Kanika Bhalla

Graduate Student
PhD Cohort 2024

Specialization

Religion and Ethnography in South Asia
Punjabi Folklore

Education

Master of Philosophy (English), Panjab University, Chandigarh (2021)
Master of Arts (English), Panjab University, Chandigarh (2018)

Bio

Kanika Bhalla is interested in learning how the re-telling of Punjabi folktales by the British contributed to the project of colonial modernity in Punjab and seeks insights into how folktales represent and shape the collective consciousness and identity of the Punjabis. Apart from teaching Hindi-Urdu at UNC-Chapel Hill, she has taught literature at a university in rural Punjab, the experience of which propelled her towards research on the interplay between orality, memory, and evolution of folktales across generations.

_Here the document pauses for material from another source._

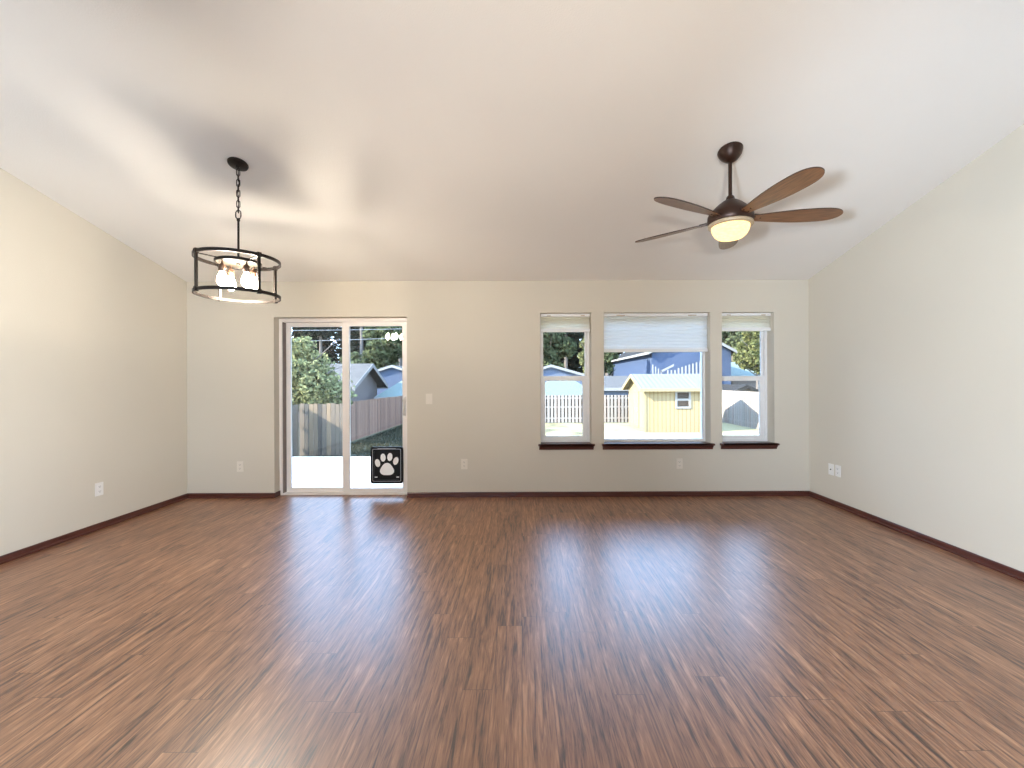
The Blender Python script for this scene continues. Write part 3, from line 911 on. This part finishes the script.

She has also acted as a resource person at various institutions and events, and served on the selection committee for the Mahatma Gandhi Fellowship 2022, established under the College of Arts and Sciences at UNC-Chapel Hill, and Critical Language Scholarship (CLS) Program for summer 2022 funded by the US Department of State’s Bureau of Educational and Cultural Affairs. 
 
She loves to translate from Punjabi to English and vice versa. She has a strong conviction that the Punjabi idiom should reach a wider audience, as Punjab has much to offer to the world regarding culture and literature. One of her projects (translation of one-act plays of Punjabi writer Atamjit) is in the process of publication, and she is currently translating Punjabi short stories of Bhagwant Rasulpuri. Kanika is a recipient of the Fulbright FLTA (Foreign Language Teaching Assistant) Fellowship at the University of North Carolina at Chapel Hill, USA, 2021-2022.